I've been rediscovering Annie Dillard after a long time of not maybe understanding, maybe not getting out into the almost-wilderness enough, obsessed with crumbling concrete dying from neglect rather than the world outside continually dying and reborn.

“Concerning trees and leaves... there's a real power here. It is amazing that trees can turn gravel and bitter salts into these soft-lipped lobes, as if I were to bite down on a granite slab and start to swell, bud and flower. Every year a given tree creates absolutely from scratch ninety-nine percent of its living parts. Water lifting up tree trunks can climb one hundred and fifty feet an hour; in full summer a tree can, and does, heave a ton of water every day. A big elm in a single season might make as many as six million leaves, wholly intricate, without budging an inch; I couldn't make one. A tree stands there, accumulating deadwood, mute and rigid as an obelisk, but secretly it seethes, it splits, sucks and stretches; it heaves up tons and hurls them out in a green, fringed fling. No person taps this free power; the dynamo in the tulip tree pumps out even more tulip tree, and it runs on rain and air.”

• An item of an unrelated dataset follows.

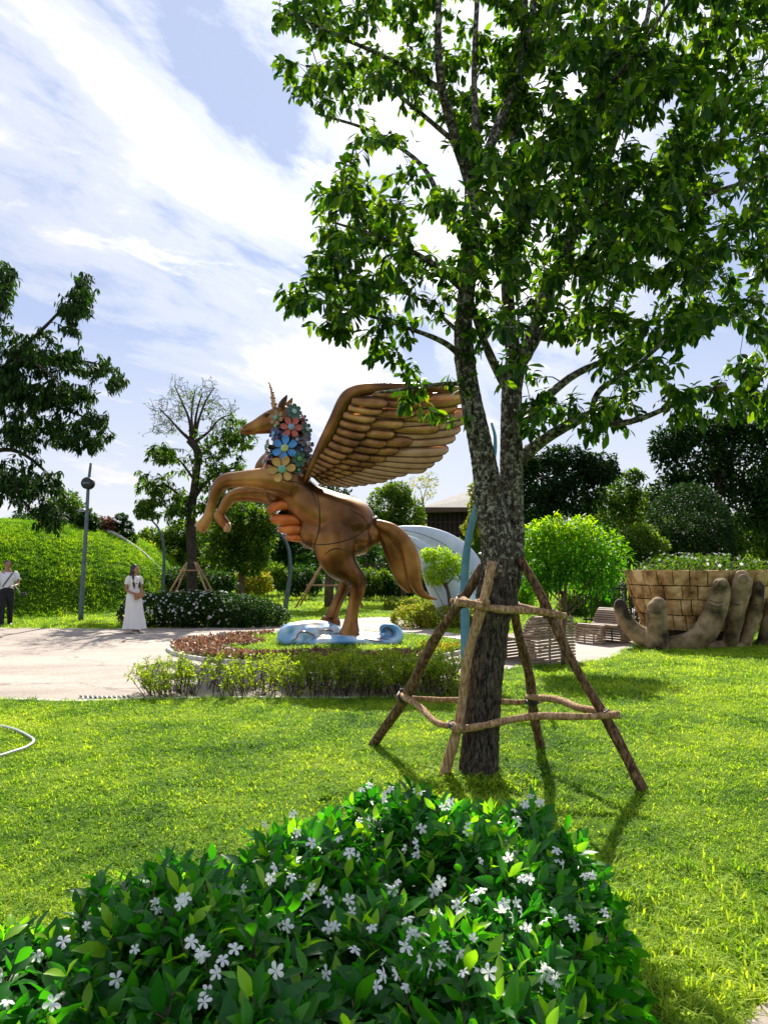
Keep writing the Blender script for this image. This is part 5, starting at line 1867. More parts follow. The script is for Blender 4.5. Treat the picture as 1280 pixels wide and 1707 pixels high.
PROF = [(-.48, .0), (-.48, .16), (-.47, .34), (-.44, .40), (-.36, .42), (-.16, .39), (.02, .38), (.10, .44), (.18, .58), (.26, .70), (.34, .76), (.42, .74), (.46, .62), (.47, .4), (.46, .2), (.47, 0)]
PROF_A = [(y_ * 1.0, z_) for y_, z_ in PROF]
b1 = G(905, 1109)
bench('slatted wooden bench seen from behind through the tree stakes', (b1[0] - .03, b1[1] + .55, .012), R(-138), 1.0, [(y_, z_ * 1.0) for y_, z_ in PROF_A])
b2 = G(1012, 1076)
bench('slatted wooden bench facing left beside the stone hands planter', (b2[0] + .05, b2[1] + .45, .012), R(-58), .72, [(y_ * .92, z_ * .92) for y_, z_ in PROF_A])

# ------------------------------------------------------------------ bright young tree at the right
bt = G(940, 1112)
D = bt[1]
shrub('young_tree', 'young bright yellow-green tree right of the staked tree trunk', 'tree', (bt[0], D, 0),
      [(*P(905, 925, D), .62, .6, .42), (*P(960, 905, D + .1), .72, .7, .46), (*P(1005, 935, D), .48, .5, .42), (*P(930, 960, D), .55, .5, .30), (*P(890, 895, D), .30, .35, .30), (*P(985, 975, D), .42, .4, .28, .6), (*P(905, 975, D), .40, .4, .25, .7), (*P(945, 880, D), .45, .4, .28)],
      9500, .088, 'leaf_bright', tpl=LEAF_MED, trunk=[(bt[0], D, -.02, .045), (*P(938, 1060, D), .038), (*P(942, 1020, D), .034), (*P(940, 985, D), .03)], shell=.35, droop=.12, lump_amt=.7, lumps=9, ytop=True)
for (a_, b_) in (((882, 1098), (935, 1058)), ((944, 1112), (930, 985)), ((1000, 1060), (945, 1040))):
    m = MB(); m.tube([P(*a_, D - .15) * [1, 1, 1], P(*b_, D - .05)], .014, 6)
    o = m.build('bamboo_stake', M['pole_wood'], None)
    tag(o, {882: 'thin pale stake slanting across the bench behind the staked tree', 944: 'upright thin stake tied to the trunk of the bright young tree', 1000: 'thin stake on the right side of the bright young tree'}[a_[0]], 'stake')

# ------------------------------------------------------------------ trees and shrubs, middle distance


def lob(px, py, D, rx, rz, ry=None, w=1):
    p = P(px, py, D); k = D / F
    return (p[0], p[1], p[2], rx * k, (ry or rx) * k, rz * k, w)


def trunk_px(lst, D, ground=0.0):
    out = []
    for i, (x_, y_, r_) in enumerate(lst):
        p = P(x_, y_, D)
        if i == 0: p[2] = ground
        out.append((p[0], p[1], p[2], r_ * D / F))
    return out


def bg_tree(label, D, trunk, lobes, n, size, mat, name='background_tree', group='background trees', gz=0.0, **k):
    x0 = P(trunk[0][0], trunk[0][1], D)[0]
    return shrub(name, label, 'tree', (x0, D, gz), [lob(*l[:2], D + (l[5] if len(l) > 5 else 0), l[2], l[3], l[4] if len(l) > 4 else None) for l in lobes], n, size, mat, trunk=trunk_px(trunk, D, gz), group=group, **k)


# right side, tall dark trees
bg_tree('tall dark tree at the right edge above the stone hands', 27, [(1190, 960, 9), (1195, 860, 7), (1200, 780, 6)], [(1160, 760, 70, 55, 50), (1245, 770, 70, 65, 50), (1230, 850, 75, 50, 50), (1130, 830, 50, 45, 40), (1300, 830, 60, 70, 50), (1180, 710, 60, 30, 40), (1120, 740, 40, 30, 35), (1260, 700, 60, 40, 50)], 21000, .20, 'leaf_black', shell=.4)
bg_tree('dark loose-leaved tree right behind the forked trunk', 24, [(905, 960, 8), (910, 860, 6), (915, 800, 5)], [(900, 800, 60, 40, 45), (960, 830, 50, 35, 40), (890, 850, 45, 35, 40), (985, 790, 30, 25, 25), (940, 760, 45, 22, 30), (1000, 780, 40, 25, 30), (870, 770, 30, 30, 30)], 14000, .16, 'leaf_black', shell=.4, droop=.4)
bg_tree('light green open tree between the dark trees at the right', 29, [(1050, 960, 5), (1052, 890, 4), (1055, 830, 3)], [(1030, 820, 40, 30, 30), (1075, 850, 45, 40, 35), (1010, 870, 40, 35, 30), (1060, 790, 25, 15, 20)], 6000, .17, 'leaf_mid', shell=.4)
bg_tree('broad mid-green tree far right behind the planter', 33, [(1270, 960, 8), (1272, 900, 6)], [(1250, 900, 60, 50, 45), (1310, 880, 60, 60, 45), (1190, 905, 50, 40, 40)], 8000, .24, 'leaf_mid')
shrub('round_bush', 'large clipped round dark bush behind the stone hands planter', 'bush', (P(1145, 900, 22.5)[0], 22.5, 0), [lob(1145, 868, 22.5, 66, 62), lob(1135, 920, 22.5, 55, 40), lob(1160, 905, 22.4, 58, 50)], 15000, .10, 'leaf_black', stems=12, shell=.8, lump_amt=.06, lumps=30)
shrub('shrub', 'feathery grey-green shrub left of the round dark bush', 'bush', (P(1065, 930, 21)[0], 21, 0), [lob(1065, 905, 21, 28, 34), lob(1090, 920, 21, 26, 28), lob(1048, 930, 21, 22, 30)], 4200, .12, 'leaf_mid', stems=8, droop=.3)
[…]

“Our life is a faint tracing on the surface of mystery, like the idle curved tunnels of leaf miners on the face of a leaf. We must somehow take a wider view, look at the whole landscape, really see it, and describe what's going on here. Then we can at least wail the right question into the swaddling band of darkness, or, if it comes to that, choir the proper praise.”

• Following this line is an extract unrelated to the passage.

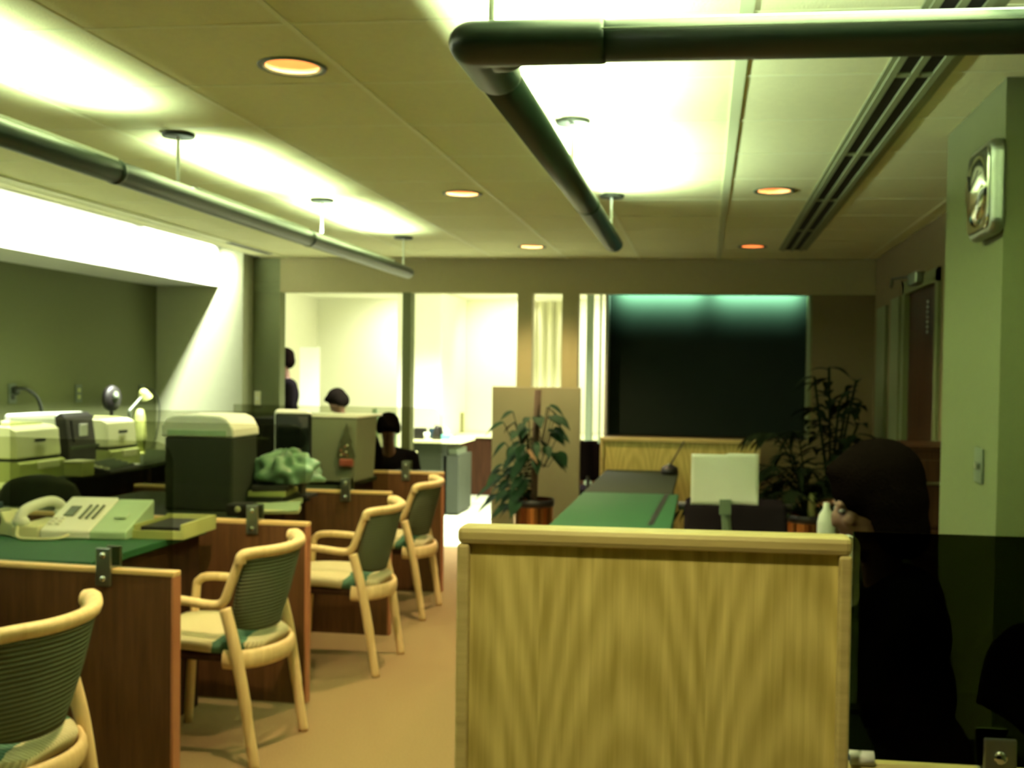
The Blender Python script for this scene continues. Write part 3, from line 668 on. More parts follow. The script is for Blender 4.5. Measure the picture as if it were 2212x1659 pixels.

So Saturday I was introverted, and I know these days are getting shorter and colder and more brutish, so I went out to the woods where we played as kids. Our parents would walk along the concrete path and we would run along the side, scampering over huge trees fallen across the creek, making our way across stones to the island in the middle of the creek as runaway slaves on the Underground Railroad or Robin Hood's merry band or the kids in Narnia, so immersed in this world of water and trees and imagination even with the suburbs on the top of the hill and the road running along the other side. It's still as beautiful as I remember it.

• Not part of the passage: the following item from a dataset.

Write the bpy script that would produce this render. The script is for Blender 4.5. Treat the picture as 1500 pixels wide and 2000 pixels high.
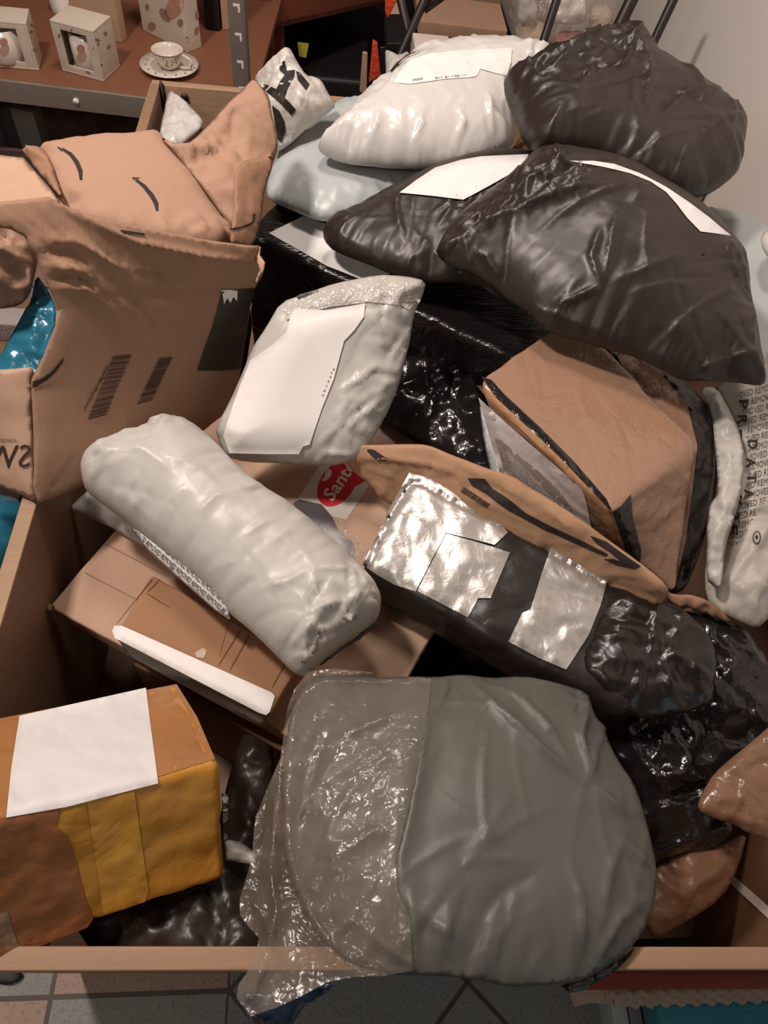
import bpy, bmesh, math, random
import numpy as np
from mathutils import Vector, Matrix
from mathutils.bvhtree import BVHTree
from mathutils.geometry import delaunay_2d_cdt

for o in list(bpy.data.objects):
    bpy.data.objects.remove(o)
scn = bpy.context.scene
COL = scn.collection

# ---------------------------------------------------------------- camera
FPX = 1367.6                      # focal length in pixels of a 1500 x 2000 frame
CAM = np.array([0., 0., 0.85])    # the photographer holds the phone 0.85 m above the crate rim (z = 0)
_dn = np.array([585-750., 1905-1000., FPX]); _dn /= np.linalg.norm(_dn)
_dy = np.array([677-750., -1080-1000., FPX]); _dy -= _dn*_dy.dot(_dn); _dy /= np.linalg.norm(_dy)
_dz = -_dn; _dx = np.cross(_dy, _dz)
RW = np.array([_dx, _dy, _dz])    # world = RW @ cam(x right, y down, z forward)
cam = bpy.data.cameras.new('camera'); camo = bpy.data.objects.new('camera', cam); COL.objects.link(camo)
m = Matrix.Identity(4)
for i in range(3):
    m[i][0] = RW[i, 0]; m[i][1] = -RW[i, 1]; m[i][2] = -RW[i, 2]; m[i][3] = CAM[i]
camo.matrix_world = m
cam.sensor_fit = 'VERTICAL'; cam.sensor_height = 24.0; cam.sensor_width = 18.0
cam.lens = FPX/2000*24.0; cam.clip_start = 0.02
scn.camera = camo

# ---------------------------------------------------------------- world, lights, exposure
w = bpy.data.worlds.new('World'); scn.world = w; w.use_nodes = True
w.node_tree.nodes['Background'].inputs[0].default_value = (1.0, .85, .77, 1)
w.node_tree.nodes['Background'].inputs[1].default_value = 0.035
scn.view_settings.view_transform = 'Standard'; scn.view_settings.look = 'None'
scn.view_settings.gamma = 1; scn.view_settings.use_curve_mapping = False
scn.view_settings.exposure = 0.0
def area(name, loc, target, size, power, col, sy=None):
    l = bpy.data.lights.new(name, 'AREA'); l.energy = power; l.color = col
    l.shape = 'RECTANGLE'; l.size = size; l.size_y = sy or size
    o = bpy.data.objects.new(name, l); COL.objects.link(o); o.location = loc
    o.rotation_euler = (Vector(target)-Vector(loc)).to_track_quat('-Z', 'Y').to_euler()
    return o
area('ceiling_lamp', (-.82, .80, 1.80), (.10, .75, 0), .20, 32, (1, .86, .78))
area('second_ceiling_lamp', (.0, 1.7, 2.3), (.7, 1.5, 0), .5, 25, (1, .86, .78), .25)
area('room_lamp', (-1.2, -.8, 1.6), (-.3, .1, -.4), .4, 8, (1, .86, .78))
area('daylight_window', (1.9, -2.4, .35), (.4, 0, -.75), .9, 4.5, (.50, .80, 1.0), .9)

# ---------------------------------------------------------------- helpers
def ray(px, py):
    return RW @ np.array([px-750., py-1000., FPX])
def P(px, py, z):                  # the point at height z seen at a pixel
    d = ray(px, py); return CAM + d*((z-CAM[2])/d[2])
def PY(px, py, Y):                 # the point on the plane y = Y seen at a pixel
    d = ray(px, py); return CAM + d*(Y/d[1])
def proj(p):
    c = RW.T @ (np.asarray(p)-CAM); return np.array([750+FPX*c[0]/c[2], 1000+FPX*c[1]/c[2]])
def height_at(p, py):              # height over p whose image row is py
    lo, hi = p[2], .8
    for _ in range(40):
        mid = (lo+hi)/2
        if proj((p[0], p[1], mid))[1] > py: lo = mid
        else: hi = mid
    return lo
def srgb(r, g, b, k=1.0):
    f = lambda c: (c/12.92 if c <= .04045 else ((c+.055)/1.055)**2.4)
    return tuple(min(f(c/255.)*k, .95) for c in (r, g, b))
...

The summer I graduated, me and one of my friends used to come here, because it was so close by, and me and him would sit by the water and ponder, or lay on the picnic tables and stare up at the pine trees soaring so tall and straight over us. It felt like time was fluid, an endless eternal tap when it was already beginning to drain away.



This was so good for my soul, so when I got out of church, I did it again, driving out to Medina and wondering why every road now has the name of some poor kid who died in the army, stopping at Worden's Homestead, knowing that the ledges had to be nearby.



I'd only been there once, probably fifteen years ago, when we walked from my parents' friends house through some back yards and back woods to end up in a quiet place in the middle of a forest strewn with hanging Jungle Book vines in a place with carvings not quite Olmec, but ancient seeming enough for a part of the country where the ancients did not see it fit to build. The path behind the farmhouse is not well-marked, but I followed the couple in front of me in, and made my way across.







I wonder what the carver of these stones thought when he came upon them for the first time, and shaped and incised these rocks with sweat and fervor. The deformed Sphinx remains cryptic, the faces unidentified, the symbology of cross and schooner arcane.







I return up the path to the back of the property, where assorted playhouse-sized outbuildings disintegrate and a crucified effigy is sprawled on the ground, awkwardly formed, with a bulky torso and a crown of rusty nails. Attempts at getting a good shot were made but ultimately unsuccessful.



And from there I went to the much more populated Whipps Ledges, which was crawling with children, dogs and rock climbers. I walked the periphery and the then along the top, knowing I'd be unable to capture the grandeur completely.



“After the one extravagant gesture of creation in the first place, the universe has continued to deal exclusively in extravagances, flinging intricacies and colossi down aeons of emptiness, heaping profusions on profligacies with ever-fresh vigor. The whole show has been on fire from the word go. I come down to the water to cool my eyes. But everywhere I look I see fire; that which isn't flint is tinder, and the whole world sparks and flames.”





“What do I make of all this texture? What does it mean about the kind of world in which I have been set down? The texture of the world, its filigree and scrollwork, means that there is the possibility for beauty here, a beauty inexhaustible in its complexity, which opens to my knock, which answers in me a call I do not remember calling, and which trains me to the wild and extravagant nature of the spirit I seek.”



And now I'm back at the daily routine, and I wonder why I didn't do this more, because of the euphoria of atmosphere, movement, and the created order at its most beautiful.



“There were no formerly heroic times, and there was no formerly pure generation. There is no one here but us chickens, and so it has always been: A people busy and powerful, knowledgeable, ambivalent, important, fearful, and self-aware; a people who scheme, promote, deceive, and conquer; who pray for their loved ones, and long to flee misery and skip death. It is a weakening and discoloring idea, that rustic people knew God personally once upon a time-- or even knew selflessness or courage or literature-- but that it is too late for us. In fact, the absolute is available to everyone in every age. There never was a more holy age than ours, and never a less.”

2 comments:

Randal Graves said...

Shorter Annie: darkthroning is good.

ifthethunderdontgetya™³²®© said...

I like those pictures so much I'll come look at them again tomorrow.